Saturday, May 26, 2012

Before the Lights Go Out by Maggie Koerth-Baker

If you don't think you'll get a chance to read Maggie Koerth-Baker's book Before the Lights Go Out, be sure to check out this interview with her from Minnesota Public Radio. (You can watch it or read the handy transcript.)


It covers her main arguments, and refers to some of the key examples she uses. Most important is the idea that saving energy (through efficiency, rather than conservation) requires systemic change, not just or even personal sacrifice.

To support this, she tells about the nature of the U.S. electrical grid (which wasn't designed for efficiency so much as it evolved for cheapness in the short term), why renewable sources are hard to integrate into it, how the Defense Department is doing more than almost anyone to systematize efficiency, what the deal with batteries is, and what the heck they're doing down in Madelia, Minnesota, to create energy that's "smaller than centralized but bigger than off the grid."

A key quote:

A good way to think about the future of energy is to imagine it as a three-legged stool.
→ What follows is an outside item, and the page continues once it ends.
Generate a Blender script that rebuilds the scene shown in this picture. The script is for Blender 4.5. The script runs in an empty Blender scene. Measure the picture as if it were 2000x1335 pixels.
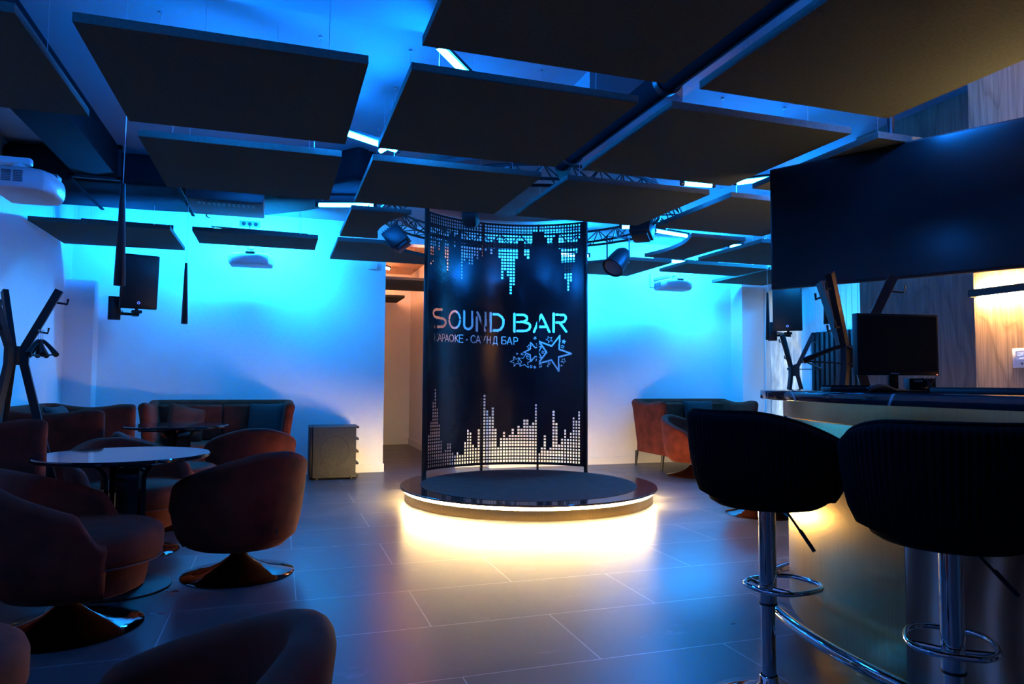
import bpy, math, random
import numpy as np
from mathutils import Vector, Matrix
random.seed(7)
C = bpy.context.scene.collection
scn = bpy.context.scene

# ---------------------------------------------------------------- camera, exposure, world
F_PX, PITCH, ROLL, YAW, CAM_H = 1380.0, 0.0553, 0.0061, 0.3196, 1.175
cd = bpy.data.cameras.new('camera'); cd.sensor_width = 36.0; cd.lens = F_PX / 2000.0 * 36.0
cd.clip_start = 0.05; cd.clip_end = 60
cam = bpy.data.objects.new('camera', cd); C.objects.link(cam)
fw = Vector((math.sin(YAW) * math.cos(PITCH), math.cos(YAW) * math.cos(PITCH), math.sin(PITCH)))
rt = Vector((math.cos(YAW), -math.sin(YAW), 0)); up = rt.cross(fw)
r2 = rt * math.cos(ROLL) + up * math.sin(ROLL); u2 = up * math.cos(ROLL) - rt * math.sin(ROLL)
m3 = Matrix((r2, u2, -fw)).transposed()
cam.matrix_world = Matrix.Translation((0, 0, CAM_H)) @ m3.to_4x4()
scn.camera = cam
scn.view_settings.view_transform = 'Standard'
scn.view_settings.look = 'None'
scn.view_settings.gamma = 1.0
scn.view_settings.use_curve_mapping = False
scn.view_settings.exposure = 0.0
wd = bpy.data.worlds.new('world'); scn.world = wd; wd.use_nodes = True
wd.node_tree.nodes['Background'].inputs[0].default_value = (0.85, 0.95, 1.0, 1)
wd.node_tree.nodes['Background'].inputs[1].default_value = 2.0
scn.cycles.use_denoising = True
scn.cycles.max_bounces = 8
scn.cycles.diffuse_bounces = 5
scn.cycles.sample_clamp_indirect = 6.0

BLUE = (0.005, 0.19, 1.0)
WARM = (1.0, 0.60, 0.20)
ORANGE = (1.0, 0.34, 0.14)
P_LED, P_BACK, P_STAGE, P_CORR, P_SCONCE = 420.0, 1250.0, 300.0, 160.0, 300.0

# ---------------------------------------------------------------- materials
def new_mat(name):
    m = bpy.data.materials.new(name); m.use_nodes = True
    return m, m.node_tree.nodes, m.node_tree.links, m.node_tree.nodes['Principled BSDF']
def ramp(N, L, fac, cols):
    r = N.new('ShaderNodeValToRGB'); L.new(fac, r.inputs[0])
    e = r.color_ramp.elements
    e[0].position, e[0].color = cols[0][0], (*cols[0][1], 1)
    e[1].position, e[1].color = cols[-1][0], (*cols[-1][1], 1)
    for p, c in cols[1:-1]:
        k = e.new(p); k.color = (*c, 1)
    return r.outputs[0]
def coords(N, L, scale=(1, 1, 1), loc=(0, 0, 0), rot=(0, 0, 0)):
    t = N.new('ShaderNodeTexCoord'); mp = N.new('ShaderNodeMapping')
    mp.inputs['Scale'].default_value = scale; mp.inputs['Location'].default_value = loc
    mp.inputs['Rotation'].default_value = rot
    L.new(t.outputs['Object'], mp.inputs['Vector']); return mp.outputs['Vector']
def mat(name, col, rough=0.5, metal=0.0, var=0.12, nscale=8.0, bump=0.0, bscale=200.0, spec=0.5, sheen=0.0, aniso=0.0, coat=0.0, stretch=(1, 1, 1)):
    m, N, L, b = new_mat(name)
    v = coords(N, L, stretch)
    n = N.new('ShaderNodeTexNoise'); n.inputs['Scale'].default_value = nscale; n.inputs['Detail'].default_value = 3
    L.new(v, n.inputs['Vector'])
    lo = tuple(max(0, c * (1 - var)) for c in col); hi = tuple(min(1, c * (1 + var)) for c in col)
    L.new(ramp(N, L, n.outputs['Fac'], [(0.3, lo), (0.7, hi)]), b.inputs['Base Color'])
    b.inputs['Roughness'].default_value = rough; b.inputs['Metallic'].default_value = metal
    b.inputs['Specular IOR Level'].default_value = spec
    b.inputs['Sheen Weight'].default_value = sheen
    if sheen: b.inputs['Sheen Tint'].default_value = (1, 0.45, 0.3, 1)
    b.inputs['Anisotropic'].default_value = aniso
    b.inputs['Coat Weight'].default_value = coat
    if bump:
        n2 = N.new('ShaderNodeTexNoise'); n2.inputs['Scale'].default_value = bscale; L.new(v, n2.inputs['Vector'])
        bp = N.new('ShaderNodeBump'); bp.inputs['Strength'].default_value = bump; bp.inputs['Distance'].default_value = 0.01
        L.new(n2.outputs['Fac'], bp.inputs['Height']); L.new(bp.outputs['Normal'], b.inputs['Normal'])
    return m
def emit(name, col, power):
    m, N, L, b = new_mat(name)
    b.inputs['Base Color'].default_value = (0.8, 0.8, 0.8, 1)
    b.inputs['Emission Color'].default_value = (*col, 1); b.inputs['Emission Strength'].default_value = power
    return m
M = {}
M['paint'] = mat('white_wall_paint', (0.80, 0.79, 0.77), 0.55, var=0.02, nscale=3, bump=0.05, bscale=300)
M['ceil'] = mat('ceiling_paint', (0.27, 0.29, 0.32), 0.8, var=0.05, nscale=2)
M['ceil_dark'] = mat('dark_ceiling_paint', (0.10, 0.10, 0.11), 0.7)
M['panel'] = mat('acoustic_felt', (0.055, 0.066, 0.056), 0.95, var=0.15, nscale=60, bump=0.15, bscale=400, spec=0.1)
M['duct'] = mat('black_duct_wrap', (0.008, 0.009, 0.011), 0.9, bump=0.1, bscale=20, spec=0.03)
M['black'] = mat('black_plastic', (0.008, 0.008, 0.009), 0.45, spec=0.35)
M['blackmetal'] = mat('black_powder_metal', (0.009, 0.010, 0.012), 0.4, spec=0.35)
M['screenmetal'] = mat('gloss_black_sheet', (0.012, 0.015, 0.02), 0.22, var=0.1, nscale=4)
M['chrome'] = mat('polished_chrome', (0.75, 0.76, 0.78), 0.06, 1.0, var=0.02)
M['darkchrome'] = mat('smoked_chrome', (0.20, 0.19, 0.19), 0.07, 1.0, var=0.02)
M['brass'] = mat('brushed_brass', (0.70, 0.50, 0.22), 0.27, 1.0, var=0.10, nscale=3, aniso=0.6, stretch=(60, 60, 0.6))
M['velvet'] = mat('rust_velvet', (0.11, 0.020, 0.011), 0.85, var=0.35, nscale=7, sheen=0.06, spec=0.10)
M['velvet_seam'] = mat('rust_velvet_seam', (0.10, 0.02, 0.015), 0.9, sheen=0.2)
M['velvet_black'] = mat('black_ribbed_velvet', (0.0045, 0.0045, 0.005), 0.9, spec=0.05)
M['pillow_dark'] = mat('dark_cushion_fabric', (0.012, 0.012, 0.014), 0.9)
M['gloss'] = mat('black_gloss_top', (0.010, 0.011, 0.014), 0.05, var=0.2)
M['stagecarpet'] = mat('dark_stage_carpet', (0.075, 0.042, 0.034), 0.9, bump=0.1, bscale=500, spec=0.12)
M['stagegloss'] = mat('gloss_brown_ring', (0.04, 0.028, 0.022), 0.12)
M['white'] = mat('white_plastic', (0.75, 0.76, 0.78), 0.35, var=0.03)
M['greyvent'] = mat('grey_vent', (0.12, 0.14, 0.17), 0.5)
M['glassblack'] = mat('dark_lcd_glass', (0.004, 0.005, 0.006), 0.2, spec=0.35)
M['subgrit'] = mat('textured_speaker_paint', (0.022, 0.020, 0.016), 0.42, var=0.8, nscale=220, bump=0.8, bscale=130)
M['cable'] = mat('steel_cable', (0.55, 0.56, 0.58), 0.3, 0.8)
M['cord_white'] = mat('pale_cable', (0.7, 0.7, 0.72), 0.5)
M['curtain'] = mat('white_curtain', (0.8, 0.8, 0.78), 0.8, var=0.05)
M['led'] = emit('blue_led', (0.004, 0.19, 1.0), P_LED)
M['led_back'] = emit('blue_led_bright', (0.007, 0.30, 1.0), P_BACK)
M['led_stage'] = emit('warm_led_strip', (1.0, 0.68, 0.28), P_STAGE)
M['led_corr'] = emit('orange_led', ORANGE, P_CORR)
M['led_sconce'] = emit('sconce_led', (1.0, 0.62, 0.26), P_SCONCE * 4)
M['red_dot'] = emit('red_indicator', (1.0, 0.12, 0.03), 6)
M['lcd'] = emit('lcd_blue', (0.10, 0.12, 0.35), 0.35)
M['lcd_text'] = emit('lcd_text', (0.8, 0.85, 1.0), 1.4)
M['logo_blue'] = emit('logo_light', (0.10, 0.12, 1.0), 1.5)
M['logo_grey'] = mat('printed_grey', (0.45, 0.5, 0.55), 0.5)

# curtain: some light passes through
m, N, L, b = new_mat('sheer_curtain')
b.inputs['Base Color'].default_value = (0.82, 0.84, 0.82, 1); b.inputs['Roughness'].default_value = 0.9
tr = N.new('ShaderNodeBsdfTranslucent'); tr.inputs[0].default_value = (0.85, 0.9, 0.88, 1)
nz = N.new('ShaderNodeTexNoise'); nz.inputs['Scale'].default_value = 6; L.new(coords(N, L, (1, 3, 0.6)), nz.inputs['Vector'])
L.new(ramp(N, L, nz.outputs['Fac'], [(0.35, (0.35, 0.38, 0.38)), (0.65, (0.9, 0.95, 0.93))]), tr.inputs[0])
mx = N.new('ShaderNodeMixShader'); mx.inputs[0].default_value = 0.6
L.new(b.outputs[0], mx.inputs[1]); L.new(tr.outputs[0], mx.inputs[2]); L.new(mx.outputs[0], N['Material Output'].inputs[0])
M['sheer'] = m
# window glass
m, N, L, b = new_mat('window_glass')
b.inputs['Transmission Weight'].default_value = 1; b.inputs['Roughness'].default_value = 0.0; b.inputs['IOR'].default_value = 1.0
nz = N.new('ShaderNodeTexNoise'); L.new(ramp(N, L, nz.outputs['Fac'], [(0, (0.96, 0.98, 1)), (1, (1, 1, 1))]), b.inputs['Base Color'])
M['glass'] = m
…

To keep it from wobbling or breaking, you need a strong foundation in three areas--energy efficiency, energy infrastructure, and alternative generation, all three at once (page 132).
She also nailed down a statistic I've always wondered about. You know how you hear "farming uses XX percent of our energy use" or "personal cars use XX percent" and so on? And how it seems as though those numbers always add up to way more than 100 percent? Here are Maggie's numbers: In 2009, the U.S. used 94.6 quadrillion BTUs. 41 percent of that went into generating electricity. 29 percent went into transportation. Industry used 20 percent. Residential and commercial heating, cooking, and water heating, 11 percent. (Okay, that totals to 101 percent, but that's just rounding error.)

Of the almost 40 quadrillion BTUs that we put into generating electricity, "66 percent never becomes usable electricity. Instead, it falls victim to conversion losses--turning into heat that warms up the air around a power plant, rather than actually producing electricity" (pages 14-15). Of the electricity that is generated, though, 72 percent is used in commercial, residential, or retail settings.

A chapter late in the book, called "The Default Option," discusses changes needed to make energy efficiency happen without conscious thought, to make it just the way things are. And part of that is pricing things like fossil fuels to reflect their real costs, one that "reflects all of the economic factors we don't currently consider when we use them" (page 168). Koerth-Baker went from being against cap and trade and carbon taxes before writing the book to supporting them, based on her findings.
A price on carbon makes our daily energy choices easy. All you have to do is be cheap. If you're trying to decide between two products or two way to lower your utility bill, the less expensive option is probably the one that used fewer fossil fuels and produced fewer emissions. People don't have to become energy experts; they simply have to pay attention to the good deals (page 171).
 Here's a final MaggieKB point worth remembering:
When I was little, I remember reading books about "what you can do to save the planet." The truth is, it's not the planet that needs saving. It's our way of life. More important, I'm not going to save anything, and neither are you. Not alone. The way we use energy is determined by the systems we share. The only way to change our energy use is to change the systems (page 28).
If you'd like some hope mixed with your reality, and you want to be a knowledgeable part of the solution, check out Before the Lights Go Out. It's worth a lot more than the paper it's printed on and the energy that went into making it.

2 comments:

Nancy/BLissed-Out Grandma said...

Interesting. Thanks for the recommendation. I came to believe long ago that the earth will go on, but perhaps without us because we won't evolve fast enough to accommodate all the changes in our environment. But people don't want to hear that, or can't deal with it.

Ms Sparrow said...

"It's not the planet that needs saving. It's our way of life." Sometimes I think that humans are the worst thing that ever happened to the planet. The religion-inspired notion that everything on Earth is for humanity's disposal will lead us to an ultimate dead-end. Then, Earth will shrug off every vestige of our habitation and renew itself.